On Feb. 18, 2021 at 20:55 UTC, the Perseverance rover touched down on the surface of Mars.
The flight down was successful and, by all accounts, picture-perfect. The rover landed in the 50-kilometer-wide Jezero crater, within about a kilometer of the “bull's-eye” targeted.
The first images are now being sent to Earth, and oh my, what images they are.
This one is just spectacular. A jaw-dropper.
It shows the rover hanging suspended by cables under the rocket-powered sky crane with its wheels about two meters from the surface of Mars! This was taken by a downward-pointing camera on the sky crane.
To get to the surface, the rover, tucked into a capsule, first rammed through the Martian atmosphere, slowing from 20,000 kilometers per hour to 1,500. Then it slowed via parachute until it was just 20 meters or so off the surface. The sky crane then kicked in, its rockets slowing the descent to a crawl, so it could lower the rover all the way to the surface. (Once down, the cables disengaged and the crane flew away to safe spot some distance away.)
So that photo shows the rover over the surface, moments before making contact. Nothing like this has ever been seen before. This is the first time cameras were mounted on the Entry, Descent, and Landing (EDL) system in this way.
Note that you can see tendril-like swirls on the surface. Those are almost certainly dust being blown around by the rocket plumes from the sky crane! Just amazing.
Soon, we can expect more images like this and even video showing the descent.

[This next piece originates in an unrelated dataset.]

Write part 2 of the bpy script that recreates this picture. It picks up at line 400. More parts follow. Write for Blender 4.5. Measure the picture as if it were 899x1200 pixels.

This image was taken by the Mars Reconnaissance Orbiter from orbit about 700 kilometers away from Perseverance, showing it hanging below the supersonic parachute in the second part of EDL. Think about that: A robotic orbiter took an image of a robotic rover on its way down to the surface, and all this happened over 200 million kilometers from Earth.
Incredible.
This is the first color image Perseverance took from the surface. It was taken by one of the hazard cameras located low on the deck of the rover, designed to look ahead and back to check for rocks, ditches, and other mobility hazards. It can also be used to get context of where the rover is located. The first image we saw from the rover was the same scene, but taken before the dust cover protecting the camera during EDL was removed. That image had a lower resolution (the hazard cameras are 20 megapixels!) and was in grayscale (or black and white) to save bandwidth sending it to Earth so we could get it quickly.
This is from the camera facing forward, looking southeast. You can see the rover's shadow, pebbles and rocks, some hills in the distance, and the relatively flat surface where the rover landed. The ground is quite flat there; the rover is tilted by 1 degree, which is only a slight angle. Perfection.
This image is a piece of a much larger image showing one of the rover's wheels with some rocks around it. These rocks are interesting; note that they have lots of holes in them. They may be basaltic — that is, volcanic ... but they might be eroded sedimentary rocks. We know the Jezero crater was a huge lake billions of years ago — that's why it was chosen as a landing site — but the rover landed at what's called a geologic contact point, where two different kinds of geological formations come together. In this case there's some volcanic and some sedimentary features, so it's not obvious to which these rocks belong.
There's still a lot to do before the rover can rove. The big mast (the neck and head) of the rover hasn't been raised yet, and many of the other instruments on board need to be turned on as well. Lots of checkout to do to make sure the rover is healthy (so far everything they've checked is doing well) and ready to move.
I'm very excited to see the enormous sediment delta to the northwest, where a river flowing into the crater dumped silt. If there's evidence of ancient microbial life on Mars, that's my bet on where it is. I don't know how long it will be before the rover gets there (weeks at least, certainly, even moving at 100–150 meters a day); they still have to map out the route to take. But when it gets there, well. That should be something.